TO DO:
Copy all of the material word for word, except for the pictures.

SOURCE MATERIAL:
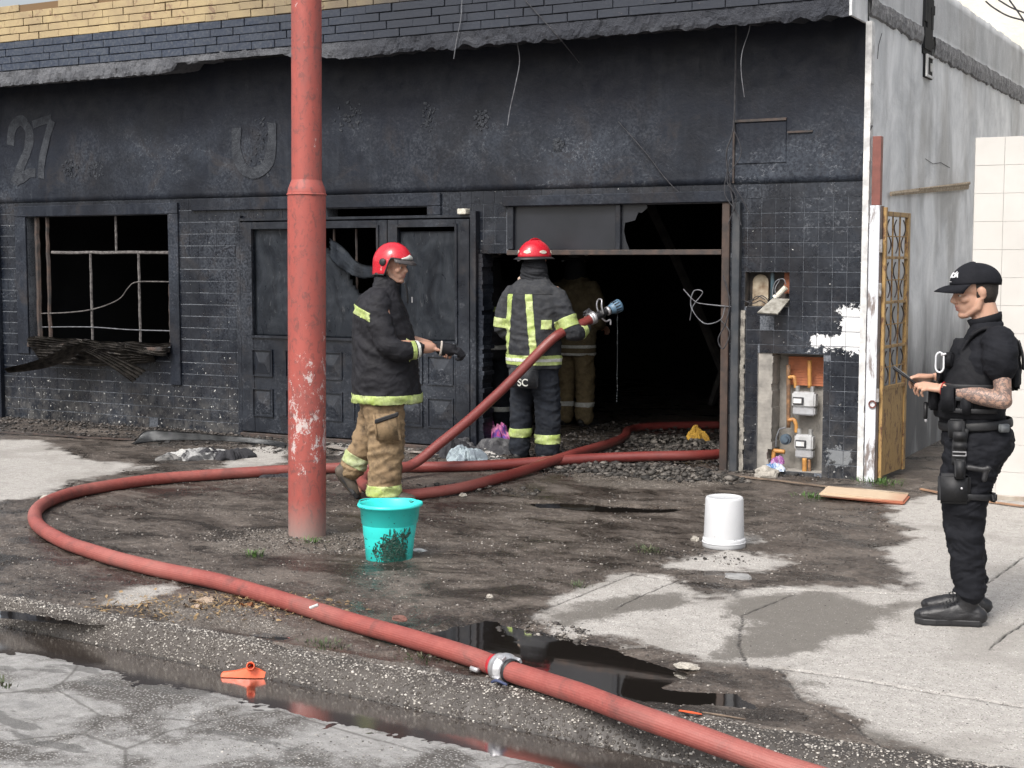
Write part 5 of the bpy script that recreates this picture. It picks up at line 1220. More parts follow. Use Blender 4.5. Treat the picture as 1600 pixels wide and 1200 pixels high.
p = G(745, 708); cloth("cloth_heap", "dark grey jacket heaped on the ground by the metal door", "jacket", p, .33, .22, .15, cloth_mat('dark_grey_jacket', (.10, .10, .105), (.035, .035, .04)), 12, YAW + .2)
p = G(706, 712); cloth("cloth_heap", "black cloth heap against the foot of the metal door", "rag", p, .22, .18, .14, bpy.data.materials['black_rag'], 14, YAW)
p = G(728, 719); cloth("cloth_heap", "pale blue cloth crumpled in front of the dark jacket heap", "rag", p, .17, .10, .11, cloth_mat('pale_blue_cloth', (.30, .36, .39), (.15, .18, .21)), 17, YAW)
p = G(762, 718); cloth("cloth_heap", "patterned black and white cloth next to the pale blue one", "rag", p, .14, .08, .07, cloth_mat('patterned_cloth', (.5, .48, .46), (.03, .03, .03), 24), 19, YAW)
p = G(771, 702); o = cloth("soft_bag", "pink and purple soft bag behind the second firefighter's boots", "bag", (p.x, p.y), .15, .13, .20, cloth_mat('pink_purple_cloth', (.42, .05, .17), (.10, .05, .26), 7, (.50, .18, .34)), 23, YAW, z=.09)
p = G(1240, 728); cloth("plastic_packet", "blue and white plastic packet lying in the gas meter niche", "packet", (p.x, -.0), .09, .05, .06, cloth_mat('blue_packet', (.05, .14, .34), (.55, .60, .66), 14), 27, 0, z=.03)
p = G(1245, 728); cloth("plastic_packet", "small purple packet on top of the blue one in the niche", "packet", (p.x, .02), .05, .04, .05, cloth_mat('purple_packet', (.22, .06, .22), (.4, .25, .4), 14), 29, 0, z=.085)
p = G(1088, 694); cloth("yellow_bag", "crumpled yellow object on the rubble just inside the opening", "bag", (p.x, p.y), .10, .08, .12, cloth_mat('yellow_plastic', (.55, .33, .05), (.35, .20, .03)), 31, YAW, z=.03)
# wooden board
bd = G(1352, 780); bm = BM(); box(bm, -.30, .29, -.17, .15, 0, .032, mat=Matrix.Rotation(.05, 4, 'Y')); bevel(bm, .012, 2)
o = obj("wooden_board", bm, (lambda t: t.out(t.mix(t.rng(t.sep()[2], .012, .025), (.34, .11, .06), t.mix(t.noise(7, 5, .6, .5, co=t.map(scale=(1, 5, 1))), (.58, .46, .33), (.42, .31, .21))), .7, bump=t.noise(30, 4, co=t.map(scale=(1, 6, 1))), strength=.3, dist=.003))(MT('pale_board', 'object'))); o.location = (bd.x, bd.y, .012); o.rotation_euler = (0, 0, .12); tag(o, "pale wooden board with reddish edge lying on the pavement by the gate", "board")
def lath(label, pts, w, h, m, cat="lath", name="lath"):
    bm = BM(); tube(bm, [Vector(p) for p in pts], [(h, w*(.8 + .4*random.random())) for _ in pts], 6, ref=(0, 0, 1)); return tag(obj(name, bm, m), label, cat)
wd = simple('wet_brown_wood', (.20, .15, .11), (.09, .065, .05), 10, .7, stretch=(1, 5, 5))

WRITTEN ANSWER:
Write part 5 of the bpy script that recreates this picture. It picks up at line 1220. More parts follow. Use Blender 4.5. Treat the picture as 1600 pixels wide and 1200 pixels high.
p = G(745, 708); cloth("cloth_heap", "dark grey jacket heaped on the ground by the metal door", "jacket", p, .33, .22, .15, cloth_mat('dark_grey_jacket', (.10, .10, .105), (.035, .035, .04)), 12, YAW + .2)
p = G(706, 712); cloth("cloth_heap", "black cloth heap against the foot of the metal door", "rag", p, .22, .18, .14, bpy.data.materials['black_rag'], 14, YAW)
p = G(728, 719); cloth("cloth_heap", "pale blue cloth crumpled in front of the dark jacket heap", "rag", p, .17, .10, .11, cloth_mat('pale_blue_cloth', (.30, .36, .39), (.15, .18, .21)), 17, YAW)
p = G(762, 718); cloth("cloth_heap", "patterned black and white cloth next to the pale blue one", "rag", p, .14, .08, .07, cloth_mat('patterned_cloth', (.5, .48, .46), (.03, .03, .03), 24), 19, YAW)
p = G(771, 702); o = cloth("soft_bag", "pink and purple soft bag behind the second firefighter's boots", "bag", (p.x, p.y), .15, .13, .20, cloth_mat('pink_purple_cloth', (.42, .05, .17), (.10, .05, .26), 7, (.50, .18, .34)), 23, YAW, z=.09)
p = G(1240, 728); cloth("plastic_packet", "blue and white plastic packet lying in the gas meter niche", "packet", (p.x, -.0), .09, .05, .06, cloth_mat('blue_packet', (.05, .14, .34), (.55, .60, .66), 14), 27, 0, z=.03)
p = G(1245, 728); cloth("plastic_packet", "small purple packet on top of the blue one in the niche", "packet", (p.x, .02), .05, .04, .05, cloth_mat('purple_packet', (.22, .06, .22), (.4, .25, .4), 14), 29, 0, z=.085)
p = G(1088, 694); cloth("yellow_bag", "crumpled yellow object on the rubble just inside the opening", "bag", (p.x, p.y), .10, .08, .12, cloth_mat('yellow_plastic', (.55, .33, .05), (.35, .20, .03)), 31, YAW, z=.03)
# wooden board
bd = G(1352, 780); bm = BM(); box(bm, -.30, .29, -.17, .15, 0, .032, mat=Matrix.Rotation(.05, 4, 'Y')); bevel(bm, .012, 2)
o = obj("wooden_board", bm, (lambda t: t.out(t.mix(t.rng(t.sep()[2], .012, .025), (.34, .11, .06), t.mix(t.noise(7, 5, .6, .5, co=t.map(scale=(1, 5, 1))), (.58, .46, .33), (.42, .31, .21))), .7, bump=t.noise(30, 4, co=t.map(scale=(1, 6, 1))), strength=.3, dist=.003))(MT('pale_board', 'object'))); o.location = (bd.x, bd.y, .012); o.rotation_euler = (0, 0, .12); tag(o, "pale wooden board with reddish edge lying on the pavement by the gate", "board")
def lath(label, pts, w, h, m, cat="lath", name="lath"):
    bm = BM(); tube(bm, [Vector(p) for p in pts], [(h, w*(.8 + .4*random.random())) for _ in pts], 6, ref=(0, 0, 1)); return tag(obj(name, bm, m), label, cat)
wd = simple('wet_brown_wood', (.20, .15, .11), (.09, .065, .05), 10, .7, stretch=(1, 5, 5))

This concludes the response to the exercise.